As a point of reference, I got an email where Oliver Garret of Casey Research by way of The Daily Reckoning which said, "To put this amount into perspective: if you had spent one million dollars a day, from the birth of Christ until today, you would have only spent about 732 billion dollars."

This is, indeed, a lot of money, and I know two things about it: 1.) I will not get any of it, and 2.) All of this new monetary inflation will cause more inflation in prices, which will be felt as a loss of buying power of the dollar.

And speaking of that, I have the uncanny ability to never be at a loss of words when I can cruelly mock people who are smarter than me, better looking than me, taller than me, richer than me and/or any other petty envy that strikes my childish fancy at the time.

It's a gift, I guess, which unfortunately does not make up for the woeful lack of gifts in all other areas, cruelly dashing any dreams of being a great ballerina ("You're a man, for God's sake!"), or an artist pouring out his pain on canvas ("That painting really sucks!"), or a great musician/composer ("Your music sucks worse than your painting!"), or being anything ("You suck at everything!").

So it is with great relish that this week, my Gratuitous Mogambo Attack (GMA) is the "Economic Focus" column in The Economist magazine, this one titled "The Resilient Dollar", which I thought would be interesting, in that not only is the dollar strangely going up against other currencies, but still going down against inflation, as are all the other countries in the world that are showing positive rates of inflation, which is, oddly enough, ALL the other countries in the world! Hahaha!

Equally weird is that gold is also paradoxically going down in price, even though the dollar is going down in buying power because inflation is higher than the yields the dollars can buy, and the only strength of the dirtbag dollar is that it is appreciating against other currencies, but it is only because those other currencies are a worse bunch of dirtbags!

The article starts off with a question about what to use as "store of value" in these uncertain and unsettling times, and before I could jump into the conversation and say how everybody else in the whole history of the freaking world scrambled to get their wealth into gold and out of a depreciating currency, they cut me off by noting that "Gold is for the really scared". What's more, the evidence is that there are plenty of scared people, as the price of gold "has risen by about one-fifth in the space of three weeks", and those who produce gold bars "are struggling to keep up with demand."

In the ultimate irony, they report, "Even central banks now seem less keen to swap gold for paper currencies"! Hmmm!

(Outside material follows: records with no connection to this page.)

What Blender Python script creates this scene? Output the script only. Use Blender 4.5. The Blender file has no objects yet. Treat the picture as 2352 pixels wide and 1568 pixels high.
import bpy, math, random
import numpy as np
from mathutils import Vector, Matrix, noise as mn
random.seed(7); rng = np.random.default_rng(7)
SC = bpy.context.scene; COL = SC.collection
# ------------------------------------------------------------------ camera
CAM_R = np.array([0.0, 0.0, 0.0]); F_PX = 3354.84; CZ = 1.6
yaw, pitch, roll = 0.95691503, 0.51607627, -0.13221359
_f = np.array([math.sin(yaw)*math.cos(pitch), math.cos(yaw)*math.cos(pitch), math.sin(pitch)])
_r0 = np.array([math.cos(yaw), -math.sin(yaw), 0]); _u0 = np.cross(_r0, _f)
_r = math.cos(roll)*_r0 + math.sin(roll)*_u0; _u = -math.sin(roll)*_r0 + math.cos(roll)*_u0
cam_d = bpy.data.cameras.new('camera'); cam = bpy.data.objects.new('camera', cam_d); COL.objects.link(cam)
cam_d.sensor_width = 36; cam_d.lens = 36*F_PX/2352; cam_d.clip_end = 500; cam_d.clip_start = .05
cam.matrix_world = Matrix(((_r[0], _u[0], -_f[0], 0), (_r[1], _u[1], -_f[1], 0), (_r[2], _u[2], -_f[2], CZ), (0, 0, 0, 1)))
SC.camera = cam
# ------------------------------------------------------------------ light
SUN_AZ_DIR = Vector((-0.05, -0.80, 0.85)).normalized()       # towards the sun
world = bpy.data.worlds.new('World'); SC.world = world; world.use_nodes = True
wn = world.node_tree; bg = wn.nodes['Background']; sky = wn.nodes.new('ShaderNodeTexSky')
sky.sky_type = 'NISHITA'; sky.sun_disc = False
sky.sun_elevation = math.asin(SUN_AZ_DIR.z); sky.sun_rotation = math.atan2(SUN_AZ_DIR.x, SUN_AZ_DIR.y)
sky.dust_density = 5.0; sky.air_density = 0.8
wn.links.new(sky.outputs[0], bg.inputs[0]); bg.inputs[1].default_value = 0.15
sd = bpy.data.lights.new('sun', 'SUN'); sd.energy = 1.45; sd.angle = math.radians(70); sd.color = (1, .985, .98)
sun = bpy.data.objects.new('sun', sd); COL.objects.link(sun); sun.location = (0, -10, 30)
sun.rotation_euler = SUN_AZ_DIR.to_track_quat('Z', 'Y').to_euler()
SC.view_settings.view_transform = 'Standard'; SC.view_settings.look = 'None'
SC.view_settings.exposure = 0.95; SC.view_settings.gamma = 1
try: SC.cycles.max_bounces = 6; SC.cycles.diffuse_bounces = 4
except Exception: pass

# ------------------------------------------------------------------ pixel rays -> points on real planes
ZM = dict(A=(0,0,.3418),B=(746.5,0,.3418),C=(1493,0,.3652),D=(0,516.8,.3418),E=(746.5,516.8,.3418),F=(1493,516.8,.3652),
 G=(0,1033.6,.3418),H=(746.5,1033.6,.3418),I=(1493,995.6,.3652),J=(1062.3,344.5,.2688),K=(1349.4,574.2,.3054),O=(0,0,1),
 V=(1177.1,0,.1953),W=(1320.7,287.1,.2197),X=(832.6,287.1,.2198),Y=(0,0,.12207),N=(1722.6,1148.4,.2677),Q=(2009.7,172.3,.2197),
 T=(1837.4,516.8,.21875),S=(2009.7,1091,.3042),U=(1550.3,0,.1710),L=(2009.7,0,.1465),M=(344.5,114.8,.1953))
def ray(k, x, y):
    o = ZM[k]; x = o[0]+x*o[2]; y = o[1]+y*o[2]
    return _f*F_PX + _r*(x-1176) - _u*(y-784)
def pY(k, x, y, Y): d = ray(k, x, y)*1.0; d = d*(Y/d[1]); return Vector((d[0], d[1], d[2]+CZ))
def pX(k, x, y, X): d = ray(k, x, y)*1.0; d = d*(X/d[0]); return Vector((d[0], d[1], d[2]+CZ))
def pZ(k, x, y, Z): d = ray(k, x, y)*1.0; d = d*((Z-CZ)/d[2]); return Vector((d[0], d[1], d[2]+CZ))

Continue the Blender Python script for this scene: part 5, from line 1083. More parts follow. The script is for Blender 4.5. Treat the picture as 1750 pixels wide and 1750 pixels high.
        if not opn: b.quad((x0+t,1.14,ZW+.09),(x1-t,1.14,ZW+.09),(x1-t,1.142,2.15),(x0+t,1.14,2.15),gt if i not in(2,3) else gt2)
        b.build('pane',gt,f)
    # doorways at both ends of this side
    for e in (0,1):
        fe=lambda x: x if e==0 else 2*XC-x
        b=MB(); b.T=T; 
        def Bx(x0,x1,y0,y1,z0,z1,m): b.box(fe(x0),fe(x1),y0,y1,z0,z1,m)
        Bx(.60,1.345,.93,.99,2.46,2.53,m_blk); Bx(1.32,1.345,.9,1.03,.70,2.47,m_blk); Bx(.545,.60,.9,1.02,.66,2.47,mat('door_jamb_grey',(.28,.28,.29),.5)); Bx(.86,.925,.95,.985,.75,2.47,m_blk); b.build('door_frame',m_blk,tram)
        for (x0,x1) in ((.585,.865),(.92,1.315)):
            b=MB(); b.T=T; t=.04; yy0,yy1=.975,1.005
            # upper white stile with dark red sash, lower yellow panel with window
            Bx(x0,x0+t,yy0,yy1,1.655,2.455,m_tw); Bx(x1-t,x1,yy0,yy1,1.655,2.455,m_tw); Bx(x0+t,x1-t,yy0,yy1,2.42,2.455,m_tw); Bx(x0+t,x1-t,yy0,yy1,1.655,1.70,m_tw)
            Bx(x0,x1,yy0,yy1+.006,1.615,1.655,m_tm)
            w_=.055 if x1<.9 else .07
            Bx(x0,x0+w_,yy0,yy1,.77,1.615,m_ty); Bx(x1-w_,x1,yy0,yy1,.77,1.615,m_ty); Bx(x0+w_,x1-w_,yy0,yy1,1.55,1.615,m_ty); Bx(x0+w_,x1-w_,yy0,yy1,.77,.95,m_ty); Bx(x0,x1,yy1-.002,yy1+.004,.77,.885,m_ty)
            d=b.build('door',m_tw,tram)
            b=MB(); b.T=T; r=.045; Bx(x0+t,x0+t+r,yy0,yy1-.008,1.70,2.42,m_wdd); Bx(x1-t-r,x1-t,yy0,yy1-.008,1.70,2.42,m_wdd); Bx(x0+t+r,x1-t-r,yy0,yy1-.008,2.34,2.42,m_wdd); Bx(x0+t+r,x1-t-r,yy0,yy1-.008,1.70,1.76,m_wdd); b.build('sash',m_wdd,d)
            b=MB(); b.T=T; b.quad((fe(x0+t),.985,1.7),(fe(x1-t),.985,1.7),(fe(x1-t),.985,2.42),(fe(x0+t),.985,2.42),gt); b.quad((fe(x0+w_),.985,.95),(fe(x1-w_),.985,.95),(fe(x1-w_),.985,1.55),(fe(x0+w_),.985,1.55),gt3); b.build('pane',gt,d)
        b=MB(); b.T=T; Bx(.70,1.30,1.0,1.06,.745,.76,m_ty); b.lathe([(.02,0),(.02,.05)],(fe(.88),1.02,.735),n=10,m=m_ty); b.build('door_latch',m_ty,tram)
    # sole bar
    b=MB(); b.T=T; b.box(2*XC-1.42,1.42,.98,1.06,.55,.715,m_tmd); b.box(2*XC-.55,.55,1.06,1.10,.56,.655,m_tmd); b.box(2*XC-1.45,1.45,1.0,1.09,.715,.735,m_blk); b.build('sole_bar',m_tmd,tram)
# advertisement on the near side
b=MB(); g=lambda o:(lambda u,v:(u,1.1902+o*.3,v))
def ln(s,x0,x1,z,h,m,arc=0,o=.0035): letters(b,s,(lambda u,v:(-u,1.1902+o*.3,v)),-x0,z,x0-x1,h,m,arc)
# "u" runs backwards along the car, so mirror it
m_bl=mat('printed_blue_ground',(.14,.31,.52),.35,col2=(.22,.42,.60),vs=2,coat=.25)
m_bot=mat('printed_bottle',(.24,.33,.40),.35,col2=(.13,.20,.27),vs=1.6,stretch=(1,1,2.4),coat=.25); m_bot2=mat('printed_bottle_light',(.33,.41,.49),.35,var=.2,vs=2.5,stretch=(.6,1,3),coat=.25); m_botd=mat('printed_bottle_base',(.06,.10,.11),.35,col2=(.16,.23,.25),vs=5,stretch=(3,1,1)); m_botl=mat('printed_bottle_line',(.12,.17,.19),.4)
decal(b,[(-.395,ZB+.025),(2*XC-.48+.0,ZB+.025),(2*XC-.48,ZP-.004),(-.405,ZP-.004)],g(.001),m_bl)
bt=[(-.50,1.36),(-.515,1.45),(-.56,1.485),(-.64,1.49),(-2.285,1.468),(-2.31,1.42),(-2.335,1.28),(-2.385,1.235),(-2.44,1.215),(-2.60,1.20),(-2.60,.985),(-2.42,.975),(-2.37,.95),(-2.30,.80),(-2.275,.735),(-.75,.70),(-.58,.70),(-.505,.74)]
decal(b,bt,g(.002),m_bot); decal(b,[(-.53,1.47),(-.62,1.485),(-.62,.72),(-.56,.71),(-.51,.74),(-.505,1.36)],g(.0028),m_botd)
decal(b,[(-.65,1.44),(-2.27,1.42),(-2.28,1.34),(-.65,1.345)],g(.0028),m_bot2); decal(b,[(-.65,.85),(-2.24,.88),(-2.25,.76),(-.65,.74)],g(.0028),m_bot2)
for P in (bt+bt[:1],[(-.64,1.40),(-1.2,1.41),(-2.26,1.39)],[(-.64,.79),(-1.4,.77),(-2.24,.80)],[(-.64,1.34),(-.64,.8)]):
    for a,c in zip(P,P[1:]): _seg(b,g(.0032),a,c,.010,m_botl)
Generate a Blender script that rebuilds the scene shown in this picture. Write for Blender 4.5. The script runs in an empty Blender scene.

Anyway, they note, "Gold tends to do well when the dollar struggles. And there are good reasons to be anxious about the dollar", which is a pretty flimsy code, telling you to "go out and buy some gold, because it is going to go up in terms of how many dollars (which increasingly nobody wants) it takes to buy one ounce of gold, which every body wants."

Anyway, I loved the line, "Bailouts and state guarantees to shore up the system may help, but they also strain public finances and raise concerns that the government may be tempted to inflate away its debts by printing money." Hahaha!

Now we get to the part where I am rude and scornful. "Tempted?" Did they say that the government "may be tempted to inflate away its debt by printing money", when at the beginning of the article they acknowledge the existence of a wildly expensive, historically unprecedented "rescue package"? Hahahaha!

Let me get this straight; a sudden injection of (now) more than $850 billion into the economy to buy up bad debt and bail out the hapless owners of all that bad debt so that they can spend this new money on other things to drive their prices up, and they still think that the government is NOT trying to "inflate away its debts by printing money"? Hahaha!

I have got to get a job as an editor of The Economist, hopefully with a huge salary, fabulous benefits package and a nervous, wimpy boss who can be intimidated by finding, for example, voodoo dolls on his desk, because they need my help to screen for the use of the word "may" in describing the motives of a corrupt, spendthrift, economically-ignorant, socialist government in trying to save itself by creating more money, which everybody agrees will gradually, faster and faster, destroy the currency until each dollar buys so little stuff that it takes heaps of dollars to buy anything at all!

Like gold, silver and oil, all three of which will make a mockery of Ben Bernanke, Congress and the financial services hustlers and con men! Whee! Investing is easy!